Recent reporting has brought to light serious vulnerabilities with a common time saving function of Central Processing Units (CPUs). This process is known as speculative execution, where a CPU will predict the most likely outcome of a process branch. By doing this, the CPU can execute other processes, which leads to increased speed. When the CPU is wrong and the process branches differently, the state of the process is rolled back.

Meltdown is the name given to CVE-2017-5754 (called “rogue data cache load”), which notes that during speculative execution unprivileged users may be able to access system level data by analyzing the cache. Spectre is two different vulnerabilities rolled into one name. It refers to CVE-2017-5753 (bounds check bypass) and CVE-2017-5715 (branch target injection). Spectre potentially allows access to kernel (the layer between an application and the system) memory by a user application by exploiting the time it takes a CPU to validate an access call.

This would allow a malicious actor to not only gather information on your machine, but servers you interact with (such as ones run by Google Cloud Services or Amazon Web Services).
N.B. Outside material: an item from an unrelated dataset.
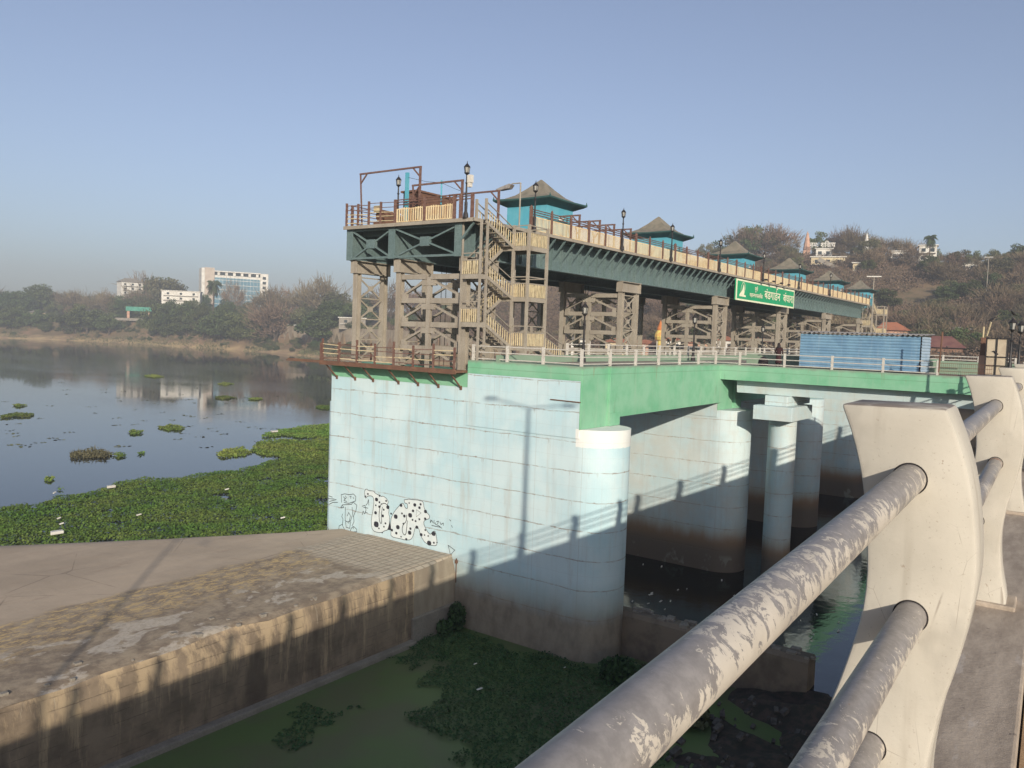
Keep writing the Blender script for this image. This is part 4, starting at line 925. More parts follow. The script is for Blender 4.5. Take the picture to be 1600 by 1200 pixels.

With this access, they can gather passwords, PINs, photos, messages and more.

These vulnerabilities impact Intel, AMD and ARM processors made after 1995 that use the speculative execution function. Because this is an issue with the CPU, it impacts android, iOS, Windows, Linux, Unix across computers, tablets, smartphones and even gaming consoles such as the Nintendo Switch. Patches are being created to fix the vulnerability, and some have already been released.

What does this mean for you? To protect your sensitive data, you will need to download a security update for your machine. Initially there was speculation that all systems that were updated would notice a performance decrease, up to 30% due to the fix of speculative execution. However, Google notes in their security blog that they have observed negligible impact on performance after the fixes.